There's a problem - that can't happen 150-300 times a day. And so "prospects" don't hear the sort of approach that comes from someone actually giving a monkeys about them or their company. That awful approach will be the 10th one of the day. What chance do you think you've got?

But Business Development Agencies, freelancers and in-house Business Developers want to show the Agency boss that they're busy, so they smash out 150+ calls, filling reports with things like "Left a voicemail, calling back on Tuesday", as if that's any sort of outcome.

Targets need to be longer term and focused on outcomes. There's no point worrying about call stats beyond a fairly conservative number. We once resigned a client who called our Account Manager three times to find out how many calls they'd made since the last time they'd called her. It sounds extreme, but it can be seen in a great many agency owners. Targets are there to guide and then measure, not to destroy enthusiasm and morale, or to decide in isolation whether something/someone is working out. If the very targets you've put in place lead to irritated prospects and business developers, then what chance do your calls and emails have? 

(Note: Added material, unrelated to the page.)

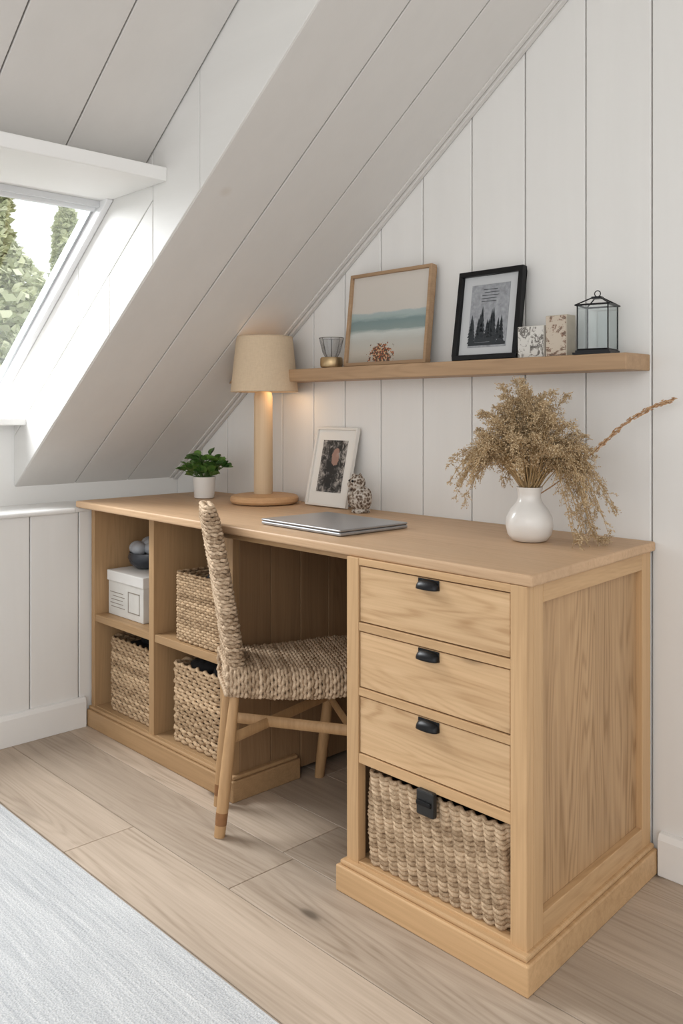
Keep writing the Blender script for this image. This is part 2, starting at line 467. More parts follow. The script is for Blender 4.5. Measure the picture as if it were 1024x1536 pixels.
def basket(name,x0,x1,y0,y1,z0,z1,rad,period,amp,mat,fill=True,alt=math.pi,T=None,side=.25):
    e=empty(name)
    b=MB(T); rows=int(round((z1-z0)/(rad*1.75))); L=[]
    for i in range(rows):
        z=z0+rad+(z1-z0-2*rad)*i/(rows-1)
        L.append((((x0+x1)/2,(y0+y1)/2,z),(1,0,0),(0,1,0),(x1-x0)/2-rad-amp,(y1-y0)/2-rad-amp,.018))
    woven_loops(b,L,rad,period,amp,alt=alt,side=side)
    b.obj('weave',mat,parent=e,smooth=True)
    i_=rad*2+amp*2
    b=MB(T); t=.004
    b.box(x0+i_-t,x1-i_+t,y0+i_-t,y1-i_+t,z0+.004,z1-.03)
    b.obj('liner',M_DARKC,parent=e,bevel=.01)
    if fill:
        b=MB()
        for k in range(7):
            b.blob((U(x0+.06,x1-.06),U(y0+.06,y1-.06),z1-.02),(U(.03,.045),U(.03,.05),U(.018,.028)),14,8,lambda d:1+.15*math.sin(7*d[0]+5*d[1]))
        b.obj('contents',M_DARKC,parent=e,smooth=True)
    return e
big=basket('wicker_basket',-1.369,-.981,1.368,1.80,.0745,.276,.0056,.0275,.0046,M_WK2,False,alt=.35,T=TD,side=.5)
b=MB(); b.box(-1.198,-1.152,1.352,1.366,.240,.292); b.obj('tab_handle',simple('black_leather',(.012,.012,.012),.45,0,.2,60),parent=big,bevel=.004)
b=MB(); b.box(-1.194,-1.156,1.347,1.353,.262,.272); b.obj('tab_clasp',M_BLACK,parent=big,bevel=.002)
basket('wicker_basket',-2.262,-2.024,1.458,1.76,.3785,.582,.0046,.026,.0032,M_WK)
basket('wicker_basket',-2.285,-2.024,1.462,1.78,.0715,.308,.0062,.040,.0045,M_WK,alt=2.4,side=.8)
basket('wicker_basket',-2.668,-2.39,1.465,1.78,.0715,.312,.0056,.034,.004,M_WK,alt=2.4,side=.8)

# storage box + bowl
bx=empty('storage_box')
M_PB=simple('printed_card',(.66,.64,.60),.7,0,.15,18)
b=MB(); b.box(-2.700,-2.478,1.488,1.70,.3775,.500); b.obj('body',M_PB,parent=bx,bevel=.002)
b=MB(); b.box(-2.704,-2.474,1.484,1.704,.490,.525); b.obj('lid',simple('card_white',(.74,.72,.69),.7,0,.05,12),parent=bx,bevel=.003)
b=MB()
for k in range(5): b.box(-2.69+U(0,.02),-2.61+U(0,.03),1.4868,1.488,.405+k*.012,.4072+k*.012)
b.box(-2.57,-2.50,1.4868,1.488,.40,.403); b.box(-2.57,-2.50,1.4868,1.488,.465,.468); b.box(-2.572,-2.569,1.4868,1.488,.40,.468); b.box(-2.503,-2.50,1.4868,1.488,.40,.468)
b.obj('label_print',simple('ink_brown',(.30,.26,.22),.8),parent=bx)
bw=empty('glass_bowl'); bcx=-2.628
b=MB(); b.lathe([(.028,0),(.045,.004),(.062,.018),(.070,.038),(.066,.055),(.062,.055),(.066,.038),(.058,.02),(.02,.008)],(bcx,1.60,.5255),36)
b.obj('bowl',simple('dark_ceramic',(.035,.04,.05),.25,0,.2,30),parent=bw,smooth=50)
b=MB()
for k in range(11): b.blob((bcx+U(-.034,.034),1.60+U(-.034,.034),.5255+.060+U(0,.022)),(.028,.028,.024),12,8)
b.obj('contents',simple('pebble_grey',(.38,.40,.43),.5,0,.25,25),parent=bw,smooth=True)

# ---------------------------------------------------------------- chair
ch=empty('woven_dining_chair')
d=Vector((.5,.866,0)); w=Vector((-.866,.5,0)); up=Vector((0,0,1))
rc=Vector((-1.893,1.332,0))
b=MB(); loops=[]
nrow=42
for i in range(nrow):
    s=.035+.37*i/(nrow-1); hw=.103+.060*min(1,s/.3)
    if i>nrow-5: hw-= .006*(i-nrow+5)
    sag=-.009*math.sin(math.pi*i/(nrow-1))
    loops.append((rc+d*s+up*(.384+sag),w,up,hw,.034,.024))
woven_loops(b,loops,.0054,.023,.0030,alt=2.2,side=.5)
b.obj('seat_weave',M_SEAT,parent=ch,smooth=True)
b=MB(); 
b.prism([tuple((rc+d*.045-w*.095).xy),tuple((rc+d*.39-w*.145).xy),tuple((rc+d*.39+w*.145).xy),tuple((rc+d*.045+w*.095).xy)],.355,.400,'xy')
b.obj('seat_core',M_SEAT,parent=ch,bevel=.006)
b=MB(); loops=[]
nb=51
def backc(z):
    t=(z-.40)/.41
    return rc+d*(.062-.068*max(0,t)**1.15)+w*(-.014)
for i in range(nb):
    z=.350+.468*i/(nb-1); t=i/(nb-1)
    th_=.018-.003*t; hw=.084
    if t>.93: th_*=1-(t-.93)*5; hw-=(t-.93)*.3
    loops.append((backc(z)+up*z,w,d,hw,th_,.015))
woven_loops(b,loops,.0054,.021,.0026,alt=2.2,side=.5)
b.obj('back_weave',M_SEAT,parent=ch,smooth=True)
PW=wood('pole','Z',.2)
feet=[Vector((-1.80,1.297,0)),Vector((-1.945,1.399,0)),Vector((-1.897,1.72,0)),Vector((-1.562,1.538,0))]
tops=[rc+d*.060-w*.078,rc+d*.060+w*.066,rc+d*.36+w*.125,rc+d*.36-w*.125]
b=MB()
for f,t in zip(feet,tops):
    t=t+up*.372
    pts=[f.lerp(t,k/8) for k in range(9)]
    b.tube(pts,[.0125+.0035*math.sin(math.pi*min(1,k/8+.15)) for k in range(9)],12)
for sgn in (-1,1):
    b.tube([backc(z)+w*(sgn*.066)+up*z for z in (.36,.45,.55,.65,.75,.79)],.008,10)
b.obj('legs',PW,parent=ch,smooth=50)
b=MB()
for f,t in zip(feet[:2],tops[:2]):
    t=t+up*.372; b.tube([f.lerp(t,q) for q in (0,.05,.1,.16)],[.0132,.0142,.0152,.0158],12)
b.obj('leg_caps',simple('cane_wrap',(.26,.12,.045),.5,0,.3,60),parent=ch,smooth=50)
def leg(i,z):
    t=tops[i]+up*.372; q=z/.372; return feet[i].lerp(t,q)
b=MB()
def strap(a,c): b.tube([a,a.lerp(c,.5),c],.0145,8,ref=(0,0,1),flat=.5)
strap(leg(0,.235),leg(2,.25)); strap(leg(1,.24),leg(3,.25)); strap(leg(2,.25),leg(3,.24))
b.obj('stretchers',PW,parent=ch,smooth=50)

# ---------------------------------------------------------------- table lamp
lx,ly=-2.250,1.800; ZT=.7603
lp=empty('table_lamp')
b=MB(); b.lathe([(.085,0),(.106,.003),(.111,.010),(.111,.019),(.105,.026),(.09,.029),(.03,.031)],(lx,ly,ZT),56)
b.obj('base',wood('lampbase','X',.15),parent=lp,smooth=35)
b=MB(); b.lathe([(.030,.03),(.031,.05),(.0305,.18),(.030,.345),(.027,.36),(.012,.365),(.008,.41)],(lx-.006,ly,ZT),36)
b.obj('column',wood('pale','Z',.1),parent=lp,smooth=35)
def shademat():
    m,nt,bb,o=nm('linen_shade'); tc=node(nt,'ShaderNodeTexCoord')
    n=noise(nt,mapping(nt,tc.outputs['Object'],(260,260,60)),1,2,.6)
    n2=noise(nt,mapping(nt,tc.outputs['Object'],(60,60,420)),1,2,.6)
    f=math_(nt,'MULTIPLY_ADD',n,.5,math_(nt,'MULTIPLY',n2,.5))
    c=mix(nt,f,(.58,.44,.295),(.78,.63,.45))
    nt.links.new(c,bb.inputs['Base Color']); bb.inputs['Roughness'].default_value=.9
    tr=node(nt,'ShaderNodeBsdfTranslucent'); nt.links.new(c,tr.inputs[0])
    mx=node(nt,'ShaderNodeMixShader'); mx.inputs[0].default_value=.10
    nt.links.new(bb.outputs[0],mx.inputs[1]); nt.links.new(tr.outputs[0],mx.inputs[2]); nt.links.new(mx.outputs[0],o.inputs[0])
    return m
b=MB(); N=64; vs=[];fs=[]
prof=[(.1085,1.122),(.1085,1.126),(.0905,1.296),(.0905,1.300)]
for r,z in prof:
    for k in range(N):
        a=2*math.pi*k/N; vs.append((lx+r*math.cos(a),ly+r*math.sin(a),z))
for i in range(3):
    for k in range(N): l=(k+1)%N; fs.append((i*N+k,i*N+l,(i+1)*N+l,(i+1)*N+k))
b.add(vs,fs); b.obj('shade',shademat(),parent=lp,smooth=True,solid=.002)
b=MB()
for r,z in ((.1085,1.123),(.0905,1.299)):
    b.tube([(lx+r*math.cos(2*math.pi*k/48),ly+r*math.sin(2*math.pi*k/48),z) for k in range(48)],.002,6,True,ref=(0,0,1))
b.obj('shade_rims',simple('rim_linen',(.58,.45,.31),.8),parent=lp,smooth=True)
b=MB()
for k in range(3):
    a=k*2.094; b.tube([(lx,ly,1.285),(lx+.09*math.cos(a),ly+.09*math.sin(a),1.295)],.0015,5)
b.tube([(lx,ly,1.15),(lx,ly,1.285)],.004,8)
b.obj('harp',M_BLACK,parent=lp)
me,nt,bb,o=nm('bulb_glow'); bb.inputs['Emission Color'].default_value=(1,.72,.42,1); bb.inputs['Emission Strength'].default_value=2; bb.inputs['Base Color'].default_value=(1,.9,.8,1)
b=MB(); b.blob((lx+.0,ly,1.205),(.024,.024,.032),16,10); b.obj('bulb',me,parent=lp,smooth=True)
L=bpy.data.lights.new('lamp_bulb_light','POINT'); L.energy=.34; L.color=(1,.68,.38); L.shadow_soft_size=.03
lo=bpy.data.objects.new('lamp_bulb_light',L); COL.objects.link(lo); lo.location=(lx+.070,ly+.025,1.138); lo.parent=lp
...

Many people talk about "winning without pitching". It's essential to have an outbound sales effort, but it doesn't have to look like "pitching" often does. Sales shouldn't be adversarial - it should be conversational. Your outbound endeavours are tougher to convert than referrals, incoming leads or "little black book" wins, so make each approach count. If everyone's approach was well researched, properly qualified and as interested in what a prospect wants as it often is in blowing its own metaphorical trumpet, sales wouldn't have the horrible reputation it has.